--- Start ---

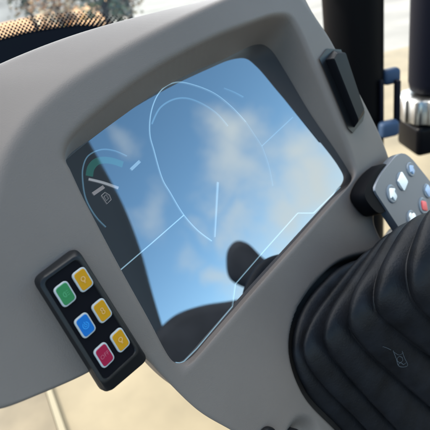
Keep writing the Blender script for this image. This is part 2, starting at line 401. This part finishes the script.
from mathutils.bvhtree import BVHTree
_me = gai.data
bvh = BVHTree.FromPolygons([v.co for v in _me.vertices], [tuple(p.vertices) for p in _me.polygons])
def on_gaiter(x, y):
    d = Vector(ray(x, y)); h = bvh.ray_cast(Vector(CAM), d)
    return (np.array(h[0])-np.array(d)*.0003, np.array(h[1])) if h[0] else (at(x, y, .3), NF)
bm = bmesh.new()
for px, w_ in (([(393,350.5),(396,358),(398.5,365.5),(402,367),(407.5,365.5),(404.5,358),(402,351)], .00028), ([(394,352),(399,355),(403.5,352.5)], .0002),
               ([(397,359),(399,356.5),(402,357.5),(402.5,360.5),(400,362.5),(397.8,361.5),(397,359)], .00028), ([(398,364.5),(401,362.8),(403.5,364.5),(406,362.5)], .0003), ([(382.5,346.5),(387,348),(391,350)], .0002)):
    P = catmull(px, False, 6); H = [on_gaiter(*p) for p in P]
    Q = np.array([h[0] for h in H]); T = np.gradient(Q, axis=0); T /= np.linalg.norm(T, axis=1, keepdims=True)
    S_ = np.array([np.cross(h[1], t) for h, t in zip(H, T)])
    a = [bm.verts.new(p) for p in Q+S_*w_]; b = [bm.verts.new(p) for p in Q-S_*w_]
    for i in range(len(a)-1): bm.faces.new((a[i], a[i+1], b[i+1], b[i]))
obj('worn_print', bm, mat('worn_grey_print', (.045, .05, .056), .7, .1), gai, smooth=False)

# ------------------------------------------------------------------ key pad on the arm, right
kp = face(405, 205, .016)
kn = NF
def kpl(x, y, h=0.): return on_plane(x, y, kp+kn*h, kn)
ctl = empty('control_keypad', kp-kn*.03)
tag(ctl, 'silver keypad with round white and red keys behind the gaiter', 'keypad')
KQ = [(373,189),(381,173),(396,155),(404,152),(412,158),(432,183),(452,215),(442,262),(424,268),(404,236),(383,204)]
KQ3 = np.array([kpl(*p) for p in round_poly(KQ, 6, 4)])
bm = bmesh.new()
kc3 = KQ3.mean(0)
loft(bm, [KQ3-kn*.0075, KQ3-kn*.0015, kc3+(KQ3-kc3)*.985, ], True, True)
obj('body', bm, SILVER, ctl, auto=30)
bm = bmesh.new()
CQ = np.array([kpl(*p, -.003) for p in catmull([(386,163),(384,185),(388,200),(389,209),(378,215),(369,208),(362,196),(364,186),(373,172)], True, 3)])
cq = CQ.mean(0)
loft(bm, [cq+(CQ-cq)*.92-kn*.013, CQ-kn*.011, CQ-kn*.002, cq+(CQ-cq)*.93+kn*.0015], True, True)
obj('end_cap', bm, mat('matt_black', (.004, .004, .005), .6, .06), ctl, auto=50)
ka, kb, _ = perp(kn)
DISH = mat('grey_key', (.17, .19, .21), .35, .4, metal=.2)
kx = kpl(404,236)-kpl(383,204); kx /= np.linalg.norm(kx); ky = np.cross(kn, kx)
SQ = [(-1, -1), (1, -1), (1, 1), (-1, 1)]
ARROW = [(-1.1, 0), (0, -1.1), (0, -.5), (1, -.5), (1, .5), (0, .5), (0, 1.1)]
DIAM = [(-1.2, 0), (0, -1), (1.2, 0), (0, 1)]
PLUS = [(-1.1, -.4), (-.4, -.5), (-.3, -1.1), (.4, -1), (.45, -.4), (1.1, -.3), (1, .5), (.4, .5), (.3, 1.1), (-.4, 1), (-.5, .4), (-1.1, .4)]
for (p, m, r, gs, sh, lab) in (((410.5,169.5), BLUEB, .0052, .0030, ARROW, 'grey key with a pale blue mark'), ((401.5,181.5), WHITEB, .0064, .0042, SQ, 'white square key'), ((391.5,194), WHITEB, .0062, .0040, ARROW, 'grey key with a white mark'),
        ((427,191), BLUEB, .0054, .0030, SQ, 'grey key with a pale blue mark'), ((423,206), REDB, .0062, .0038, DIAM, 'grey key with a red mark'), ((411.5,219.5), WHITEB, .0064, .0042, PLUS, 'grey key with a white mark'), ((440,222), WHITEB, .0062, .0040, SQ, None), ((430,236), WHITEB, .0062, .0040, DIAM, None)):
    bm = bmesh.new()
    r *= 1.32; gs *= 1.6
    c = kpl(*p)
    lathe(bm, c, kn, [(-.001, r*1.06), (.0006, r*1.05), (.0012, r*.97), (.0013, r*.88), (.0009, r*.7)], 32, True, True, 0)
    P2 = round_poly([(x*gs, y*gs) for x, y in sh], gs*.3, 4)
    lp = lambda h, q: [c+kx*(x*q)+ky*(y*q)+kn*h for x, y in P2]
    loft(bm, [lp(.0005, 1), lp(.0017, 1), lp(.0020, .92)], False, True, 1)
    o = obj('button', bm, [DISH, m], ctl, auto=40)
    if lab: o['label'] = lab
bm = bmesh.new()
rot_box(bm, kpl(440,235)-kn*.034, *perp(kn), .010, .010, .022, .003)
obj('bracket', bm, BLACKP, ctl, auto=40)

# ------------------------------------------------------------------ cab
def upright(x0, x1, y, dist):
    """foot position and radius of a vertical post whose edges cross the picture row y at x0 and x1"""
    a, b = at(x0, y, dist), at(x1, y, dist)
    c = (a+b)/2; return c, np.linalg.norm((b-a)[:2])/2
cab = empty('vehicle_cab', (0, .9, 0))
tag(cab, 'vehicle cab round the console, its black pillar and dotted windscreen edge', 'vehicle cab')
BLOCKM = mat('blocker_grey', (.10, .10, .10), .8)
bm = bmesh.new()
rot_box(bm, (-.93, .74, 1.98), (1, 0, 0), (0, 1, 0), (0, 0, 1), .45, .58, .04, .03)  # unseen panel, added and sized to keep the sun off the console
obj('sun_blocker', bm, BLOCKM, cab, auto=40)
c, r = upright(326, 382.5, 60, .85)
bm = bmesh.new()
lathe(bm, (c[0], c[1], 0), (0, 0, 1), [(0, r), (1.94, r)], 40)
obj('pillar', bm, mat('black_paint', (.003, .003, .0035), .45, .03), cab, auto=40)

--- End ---

Exercise instructions | Set the data above down again exactly as given, with no pictures.

Response to this task |
Keep writing the Blender script for this image. This is part 2, starting at line 401. This part finishes the script.
from mathutils.bvhtree import BVHTree
_me = gai.data
bvh = BVHTree.FromPolygons([v.co for v in _me.vertices], [tuple(p.vertices) for p in _me.polygons])
def on_gaiter(x, y):
    d = Vector(ray(x, y)); h = bvh.ray_cast(Vector(CAM), d)
    return (np.array(h[0])-np.array(d)*.0003, np.array(h[1])) if h[0] else (at(x, y, .3), NF)
bm = bmesh.new()
for px, w_ in (([(393,350.5),(396,358),(398.5,365.5),(402,367),(407.5,365.5),(404.5,358),(402,351)], .00028), ([(394,352),(399,355),(403.5,352.5)], .0002),
               ([(397,359),(399,356.5),(402,357.5),(402.5,360.5),(400,362.5),(397.8,361.5),(397,359)], .00028), ([(398,364.5),(401,362.8),(403.5,364.5),(406,362.5)], .0003), ([(382.5,346.5),(387,348),(391,350)], .0002)):
    P = catmull(px, False, 6); H = [on_gaiter(*p) for p in P]
    Q = np.array([h[0] for h in H]); T = np.gradient(Q, axis=0); T /= np.linalg.norm(T, axis=1, keepdims=True)
    S_ = np.array([np.cross(h[1], t) for h, t in zip(H, T)])
    a = [bm.verts.new(p) for p in Q+S_*w_]; b = [bm.verts.new(p) for p in Q-S_*w_]
    for i in range(len(a)-1): bm.faces.new((a[i], a[i+1], b[i+1], b[i]))
obj('worn_print', bm, mat('worn_grey_print', (.045, .05, .056), .7, .1), gai, smooth=False)

# ------------------------------------------------------------------ key pad on the arm, right
kp = face(405, 205, .016)
kn = NF
def kpl(x, y, h=0.): return on_plane(x, y, kp+kn*h, kn)
ctl = empty('control_keypad', kp-kn*.03)
tag(ctl, 'silver keypad with round white and red keys behind the gaiter', 'keypad')
KQ = [(373,189),(381,173),(396,155),(404,152),(412,158),(432,183),(452,215),(442,262),(424,268),(404,236),(383,204)]
KQ3 = np.array([kpl(*p) for p in round_poly(KQ, 6, 4)])
bm = bmesh.new()
kc3 = KQ3.mean(0)
loft(bm, [KQ3-kn*.0075, KQ3-kn*.0015, kc3+(KQ3-kc3)*.985, ], True, True)
obj('body', bm, SILVER, ctl, auto=30)
bm = bmesh.new()
CQ = np.array([kpl(*p, -.003) for p in catmull([(386,163),(384,185),(388,200),(389,209),(378,215),(369,208),(362,196),(364,186),(373,172)], True, 3)])
cq = CQ.mean(0)
loft(bm, [cq+(CQ-cq)*.92-kn*.013, CQ-kn*.011, CQ-kn*.002, cq+(CQ-cq)*.93+kn*.0015], True, True)
obj('end_cap', bm, mat('matt_black', (.004, .004, .005), .6, .06), ctl, auto=50)
ka, kb, _ = perp(kn)
DISH = mat('grey_key', (.17, .19, .21), .35, .4, metal=.2)
kx = kpl(404,236)-kpl(383,204); kx /= np.linalg.norm(kx); ky = np.cross(kn, kx)
SQ = [(-1, -1), (1, -1), (1, 1), (-1, 1)]
ARROW = [(-1.1, 0), (0, -1.1), (0, -.5), (1, -.5), (1, .5), (0, .5), (0, 1.1)]
DIAM = [(-1.2, 0), (0, -1), (1.2, 0), (0, 1)]
PLUS = [(-1.1, -.4), (-.4, -.5), (-.3, -1.1), (.4, -1), (.45, -.4), (1.1, -.3), (1, .5), (.4, .5), (.3, 1.1), (-.4, 1), (-.5, .4), (-1.1, .4)]
for (p, m, r, gs, sh, lab) in (((410.5,169.5), BLUEB, .0052, .0030, ARROW, 'grey key with a pale blue mark'), ((401.5,181.5), WHITEB, .0064, .0042, SQ, 'white square key'), ((391.5,194), WHITEB, .0062, .0040, ARROW, 'grey key with a white mark'),
        ((427,191), BLUEB, .0054, .0030, SQ, 'grey key with a pale blue mark'), ((423,206), REDB, .0062, .0038, DIAM, 'grey key with a red mark'), ((411.5,219.5), WHITEB, .0064, .0042, PLUS, 'grey key with a white mark'), ((440,222), WHITEB, .0062, .0040, SQ, None), ((430,236), WHITEB, .0062, .0040, DIAM, None)):
    bm = bmesh.new()
    r *= 1.32; gs *= 1.6
    c = kpl(*p)
    lathe(bm, c, kn, [(-.001, r*1.06), (.0006, r*1.05), (.0012, r*.97), (.0013, r*.88), (.0009, r*.7)], 32, True, True, 0)
    P2 = round_poly([(x*gs, y*gs) for x, y in sh], gs*.3, 4)
    lp = lambda h, q: [c+kx*(x*q)+ky*(y*q)+kn*h for x, y in P2]
    loft(bm, [lp(.0005, 1), lp(.0017, 1), lp(.0020, .92)], False, True, 1)
    o = obj('button', bm, [DISH, m], ctl, auto=40)
    if lab: o['label'] = lab
bm = bmesh.new()
rot_box(bm, kpl(440,235)-kn*.034, *perp(kn), .010, .010, .022, .003)
obj('bracket', bm, BLACKP, ctl, auto=40)

# ------------------------------------------------------------------ cab
def upright(x0, x1, y, dist):
    """foot position and radius of a vertical post whose edges cross the picture row y at x0 and x1"""
    a, b = at(x0, y, dist), at(x1, y, dist)
    c = (a+b)/2; return c, np.linalg.norm((b-a)[:2])/2
cab = empty('vehicle_cab', (0, .9, 0))
tag(cab, 'vehicle cab round the console, its black pillar and dotted windscreen edge', 'vehicle cab')
BLOCKM = mat('blocker_grey', (.10, .10, .10), .8)
bm = bmesh.new()
rot_box(bm, (-.93, .74, 1.98), (1, 0, 0), (0, 1, 0), (0, 0, 1), .45, .58, .04, .03)  # unseen panel, added and sized to keep the sun off the console
obj('sun_blocker', bm, BLOCKM, cab, auto=40)
c, r = upright(326, 382.5, 60, .85)
bm = bmesh.new()
lathe(bm, (c[0], c[1], 0), (0, 0, 1), [(0, r), (1.94, r)], 40)
obj('pillar', bm, mat('black_paint', (.003, .003, .0035), .45, .03), cab, auto=40)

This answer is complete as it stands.